Em terceiro lugar, figura a perpétua questão da paz no Oriente Médio.

Barack Obama decidiu começar pressionando Israel pela completa interrupção das colonizações judaicas na margem ocidental do Jordão. Embora este seja certamente um tema fundamental da agenda da paz, a repercussão em Israel foi no sentido de considerar que o presidente americano não é o melhor amigo do país, enquanto que o primeiro-ministro de direita, Benjamim Netanyhau, viu sua popularidade subir muito. Este quadro não favorece a retomada do processo de paz, pois, sem ter a segurança do apoio decisivo dos Estados Unidos, os israelenses não se disporão a engajar-se. Somado isto à profunda divisão entre o Fatah mais moderado e o Hamas radical, nada indica que o governo Obama pode reativar as negociações.
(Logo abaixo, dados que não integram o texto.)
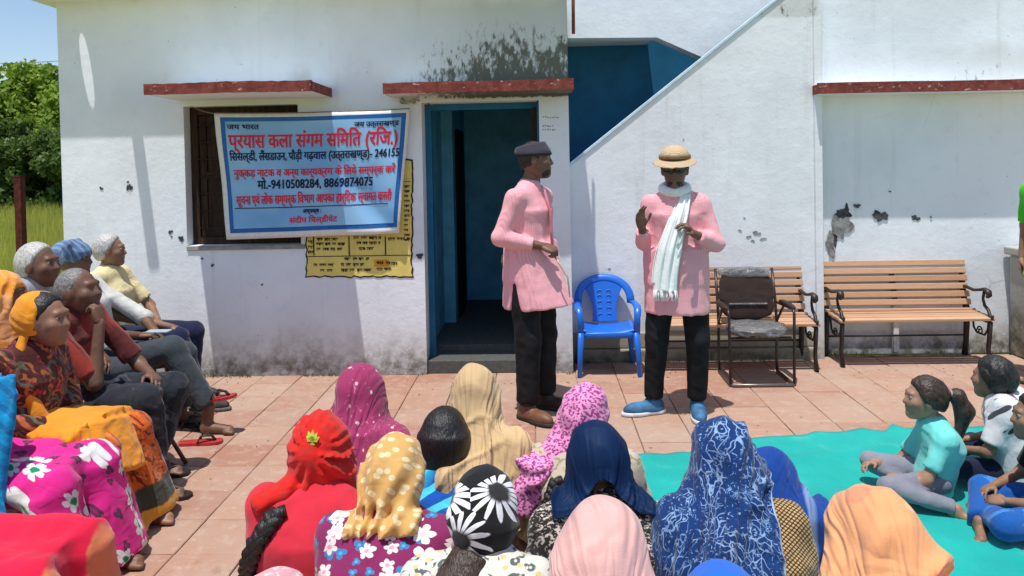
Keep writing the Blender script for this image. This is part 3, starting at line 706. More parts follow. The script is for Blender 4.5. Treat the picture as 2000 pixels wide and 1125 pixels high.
chajja(left, atY(750, 180, YW-.3).x, atY(1119, 180, YW-.3).x, YW, atY(900, 179, YW-.3).z, .30, .068, -.0)
# doorway: threshold steps, passage, inner door
b = B(); b.box((dx0, YW+.02, 0), (dx1, YW+.30, .10), .006); b.box((dx0, YW+.301, 0), (dx1, YW+2.3, .155), .004); b.obj('door_step', plain('dark_cement_floor', (.09, .095, .09), .7, .3), left)
yb = 7.9
b = B(); b.box((dx0-.15, YW+T, .155), (dx0-.002, YW+1.15, dz+.1)); b.box((dx0-.15, YW+1.15, .155), (dx0+.10, yb, dz+.1)); b.obj('passage_wall', BLUED, left)
B().box((dx1+.002, YW+T, .155), (dx1+.12, yb, dz+.1)).obj('passage_wall', BLUED, left)
B().box((dx0-.15, yb, 0), (dx1+.12, yb+.1, dz+.3)).obj('passage_wall', BLUED, left)
B().box((dx0-.15, YW+T, dz+.101), (dx1+.12, yb, dz+.2)).obj('passage_ceiling', BLUED, left)
B().box((dx0+.101, YW+1.35, .16), (dx0+.125, YW+1.95, 1.95)).obj('doorway_shade_panel', DARK, left)  # near-black panel: darkness of the unlit opening put in as colour
dl = B(); dl.box((dx1-.055, YW+.16, .16), (dx1-.018, YW+.9, dz-.04), .003); dl = dl.obj('door', WOODD, left)
fr = B(); fr.box((dx0, YW+.16, .10), (dx0+.05, YW+.22, dz)); fr.box((dx1-.016, YW+.02, .10), (dx1, YW+.22, dz)); fr.box((dx0+.05, YW+.16, dz-.05), (dx1-.016, YW+.22, dz-.001)); fr.obj('door_frame', BLUEW, left)
# hook, cable and bulb holder by the banner corner
q = atY(800, 200, YW-.03)
b = B(); b.tube([q+Vector((-.06, .02, .03)), q+Vector((-.03, -.02, -.005)), q+Vector((.01, -.03, .005)), q+Vector((.035, .02, .0))], .011, 8); b.ball(q+Vector((-.055, 0, .01)), .022); tag(b.obj('wire_bracket', CONC, None, True), 'small rusty wire bracket on white wall beside the banner top corner', 'bracket')
b = B(); pts = [atY(805, 193, YW-.04)+Vector((0, 0, 0)), atY(835, 201, YW+.05), atY(870, 217, YW+.5)]; b.tube(pts, .006, 6); tag(b.obj('cable', CONC, None, True), 'thin grey cable running from the bracket into the doorway', 'cable')
# rusty conduit at the block's top right corner
b = B(); b.tube([atY(1119, -40, YW-.03), atY(1120, 66, YW-.03)], .013, 8); tag(b.obj('conduit_pipe', plain('rust', (.2, .06, .035), .8), None, True), 'short rust red conduit pipe down the top corner of the wall', 'pipe')
# tiny scribbles on the pillar
INK = plain('faded_ink', (.30, .10, .08), .9, .1); q = atY(1080, 245, YW-.004)
wr0 = thing('wall_writing', 'three small faded handwritten lines on the white door pillar', 'writing', tuple(q))
for (u0, v0, n_) in ((1060, 229, 7), (1060, 246, 5), (1060, 254, 6)):
    b = B()
    for k in range(n_):
        p = atY(u0+k*4.6, v0+random.uniform(-1, 1), YW-.004)-q
        b.box(p+Vector((0, 0, -.004)), p+Vector((random.uniform(.003, .012), .003, .003)))
    b.obj('line', INK, wr0)['kind'] = 'stuff'

# ---- stair block: sloping parapet, blue stairwell, white upper flight
st = thing('stair_wall', 'white parapet wall of an outside staircase rising to the right', 'stair wall', (0, 0, 0))
P0, P1 = atY(1113, 325, YS), atY(1520, -1, YS); sl_ = (P1.z-P0.z)/(P1.x-P0.x); x2 = xw(1590, YS); Pt = Vector((x2, YS, P1.z+(x2-P1.x)*sl_))
poly = [(xP+.002, YS, 0), (x2, YS, 0), (x2, YS, Pt.z), (xP+.002, YS, P0.z+(xP+.002-P0.x)*sl_)]
B().prism(poly, (0, .13, 0)).obj('parapet', WALL2, st)
a = Vector(poly[3]); e = Vector(poly[2]); nrm = Vector((-sl_, 0, 1)).normalized()
B().prism([a+nrm*.002+Vector((0, -.012, 0)), e+nrm*.002+Vector((0, -.012, 0)), e+nrm*.020+Vector((0, -.012, 0)), a+nrm*.020+Vector((0, -.012, 0))], (0, .155, 0)).obj('coping', PALEB, st)
# pilaster between stair wall and the wall at the right
B().box((x2+.001, YS-.03, 0), (xw(1604, YS), YS+.3, 3.4)).obj('pilaster', WALL2, st)
# plinth with a ledge
b = B(); b.box((xP+.003, YS-.065, -.01), (x2-.01, YS-.001, .10), .012); b.box((xP+.003, YS-.03, .101), (x2-.01, YS-.002, .23), .01); b.obj('plinth', PLINTH, st)
yb2 = 6.95
B().box((xP+.002, yb2, 0), (xw(1640, yb2), yb2+.1, 3.6)).obj('stairwell_wall', BLUEW, st)
Yf = 6.35
pts = [atY(u, v, Yf) for u, v in ((1119, 74), (1283, 73), (1372, 112), (1700, 250))]
poly = [pts[0], pts[1], pts[2], pts[3], Vector((pts[3].x, Yf, 3.8)), Vector((pts[0].x, Yf, 3.8))]
poly[0].x = xP+.004
B().prism(poly, (0, .16, 0)).obj('upper_flight', WALL, st)
B().box((xP+.003, Yf+.162, poly[0].z+.02), (pts[1].x, yb2-.002, poly[0].z+.14)).obj('landing', WALL, st)
# steps behind the parapet
b = B(); ns = 16
for k in range(ns):
    z = .18*k; x = P0.x+(z-P0.z+1.05)/sl_; b.box((x, YS+.132, max(0, z-.2)), (x+.185/sl_+.02, Yf-.02, z))
b.obj('steps', CONC, st)

# ---- wall at the right with its own shade
rw = thing('rear_wall', 'peeling white wall at the right with red edged shade above the long bench', 'wall', (0, 0, 0))
x3 = xw(1604, YS)+.001
B().box((x3, YR, 0), (8.5, YR+.23, 3.5)).obj('wall', WALL3, rw)
chajja(rw, atY(1600, 183, YR-.24).x, 8.4, YR, atY(1700, 181, YR-.24).z, .24, .075, 0)
def blob(u, v, w, h, mat, Y, n=26, seed=0, th=.004, name='plaster_patch', parent=None, rough=.35):
    c = atY(u, v, Y); r = random.Random(seed); ph = [r.uniform(0, 6.3) for _ in range(6)]; pts = []
    for k in range(n):
        a = k*2*PI/n; q = 1+rough*(.5*math.sin(2*a+ph[0])+.35*math.sin(3*a+ph[1])+.3*math.sin(5*a+ph[2])+.25*math.sin(9*a+ph[3]))
        pts.append((c.x+w*q*math.cos(a), Y, c.z+h*q*math.sin(a)))
    return B().prism(pts, (0, -th, 0)).obj(name, mat, parent)
CEM = plain('bare_cement', (.27, .27, .26), .95, .1, .3, .6, 18); CEMD = plain('dark_cement', (.075, .078, .085), .95, .1, .3, .6, 20)  # cement patches in a mid tone and a darker tone
Yp = YR-.0005
for i, (u, v, w, h, mm, rg) in enumerate(((1646, 418, .055, .05, CEMD, .4), (1643, 443, .07, .10, CEM, .5), (1622, 478, .035, .09, CEM, .5), (1630, 462, .03, .06, CEMD, .5), (1719, 422, .05, .045, CEMD, .5), (1674, 402, .022, .018, CEMD, .5), (1788, 426, .03, .02, CEMD, .6), (1818, 424, .008, .006, CEMD, .4), (1738, 374, .009, .006, CEMD, .4), (1654, 404, .012, .03, CEMD, .6))):
    blob(u, v, w, h, mm, Yp-.004*(i % 3), seed=i+3, parent=rw, rough=rg)
for i, (u, v, w) in enumerate(((1478, 455, .03), (1462, 462, .018), (1490, 466, .02), (1445, 450, .012), (1470, 470, .012), (1454, 425, .007), (1190, 524, .008), (1335, 272, .007))):
    blob(u, v, w, w*.45, CEM, YS-.0005, seed=i+30, parent=st, rough=.6)
for i, (u, v, w) in enumerate(((198, 368, .013), (253, 366, .02), (333, 453, .016), (354, 466, .022), (415, 518, .012), (335, 462, .006), (512, 556, .008), (250, 355, .008), (395, 505, .008), (820, 500, .02))):
    blob(u, v, w, w*(1.3 if i in (1, 9) else .8), CEMD, YW-.0005, seed=i+50, parent=left, rough=.5)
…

Em outras frentes, porém, houve um progresso razoável. A decisão de interromper o programa de mísseis anti-balísticos na vizinhança da Rússia já contribuiu para distender as relações bilaterais entre as duas maiores potências nucleares do mundo.

Pela primeira vez em muitos anos, há um diálogo direto com a Coréia do Norte e uma maior ênfase chinesa na contenção dos arroubos belicistas de Pyongyang. Estes são pontos para Obama.